## Direction
Your task is to copy the listing exactly, with the pictures left out.

## Collected material
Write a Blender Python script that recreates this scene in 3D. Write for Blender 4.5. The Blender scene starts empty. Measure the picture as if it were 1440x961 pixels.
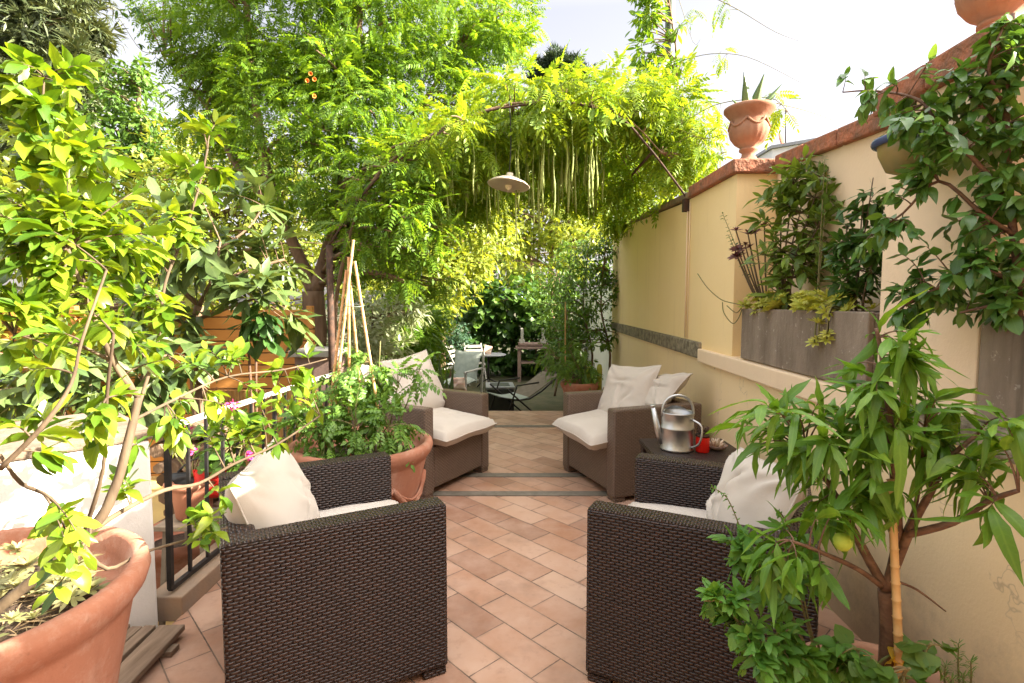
import bpy, math, random
import numpy as np
from mathutils import Vector, Matrix, noise

S = bpy.context.scene
C = S.collection
R = math.radians
random.seed(7)
F, CAMH = 760.0, 1.32
PIT = math.atan(54.5 / 760)


# ------------------------------------------------------------------ camera
def ray(px, py):
    u = (480.5 - py) / F
    return ((px - 720) / F, math.cos(PIT) + u * math.sin(PIT), -math.sin(PIT) + u * math.cos(PIT))


def at(px, py, Y):
    d = ray(px, py)
    t = Y / d[1]
    return Vector((d[0] * t, Y, CAMH + d[2] * t))


def fl(px, py, z=0.0):
    d = ray(px, py)
    t = (z - CAMH) / d[2]
    return Vector((d[0] * t, d[1] * t, z))


cam_d = bpy.data.cameras.new('camera')
cam = bpy.data.objects.new('camera', cam_d)
C.objects.link(cam)
cam.location = (0, 0, CAMH)
cam.rotation_euler = (math.pi / 2 - PIT, 0, 0)
cam_d.sensor_width = 36
cam_d.lens = 36 * F / 1440
cam_d.clip_start = 0.05
cam_d.clip_end = 500
S.camera = cam

# ------------------------------------------------------------------ light
EL, AZ = R(29), R(99)
sdir = Vector((math.cos(EL) * math.sin(AZ), math.cos(EL) * math.cos(AZ), math.sin(EL)))
sd = bpy.data.lights.new('sun', 'SUN')
sd.energy = 5.0
sd.angle = R(0.6)
sd.color = (1.0, 0.90, 0.74)
so = bpy.data.objects.new('sun', sd)
so.rotation_euler = sdir.to_track_quat('Z', 'Y').to_euler()
C.objects.link(so)
W = bpy.data.worlds.new('World')
S.world = W
W.use_nodes = True
wn = W.node_tree
bg = wn.nodes['Background']
sk = wn.nodes.new('ShaderNodeTexSky')
sk.sky_type = 'NISHITA'
sk.sun_disc = False
sk.sun_elevation = EL
sk.sun_rotation = AZ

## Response
Write a Blender Python script that recreates this scene in 3D. Write for Blender 4.5. The Blender scene starts empty. Measure the picture as if it were 1440x961 pixels.
import bpy, math, random
import numpy as np
from mathutils import Vector, Matrix, noise

S = bpy.context.scene
C = S.collection
R = math.radians
random.seed(7)
F, CAMH = 760.0, 1.32
PIT = math.atan(54.5 / 760)


# ------------------------------------------------------------------ camera
def ray(px, py):
    u = (480.5 - py) / F
    return ((px - 720) / F, math.cos(PIT) + u * math.sin(PIT), -math.sin(PIT) + u * math.cos(PIT))


def at(px, py, Y):
    d = ray(px, py)
    t = Y / d[1]
    return Vector((d[0] * t, Y, CAMH + d[2] * t))


def fl(px, py, z=0.0):
    d = ray(px, py)
    t = (z - CAMH) / d[2]
    return Vector((d[0] * t, d[1] * t, z))


cam_d = bpy.data.cameras.new('camera')
cam = bpy.data.objects.new('camera', cam_d)
C.objects.link(cam)
cam.location = (0, 0, CAMH)
cam.rotation_euler = (math.pi / 2 - PIT, 0, 0)
cam_d.sensor_width = 36
cam_d.lens = 36 * F / 1440
cam_d.clip_start = 0.05
cam_d.clip_end = 500
S.camera = cam

# ------------------------------------------------------------------ light
EL, AZ = R(29), R(99)
sdir = Vector((math.cos(EL) * math.sin(AZ), math.cos(EL) * math.cos(AZ), math.sin(EL)))
sd = bpy.data.lights.new('sun', 'SUN')
sd.energy = 5.0
sd.angle = R(0.6)
sd.color = (1.0, 0.90, 0.74)
so = bpy.data.objects.new('sun', sd)
so.rotation_euler = sdir.to_track_quat('Z', 'Y').to_euler()
C.objects.link(so)
W = bpy.data.worlds.new('World')
S.world = W
W.use_nodes = True
wn = W.node_tree
bg = wn.nodes['Background']
sk = wn.nodes.new('ShaderNodeTexSky')
sk.sky_type = 'NISHITA'
sk.sun_disc = False
sk.sun_elevation = EL
sk.sun_rotation = AZ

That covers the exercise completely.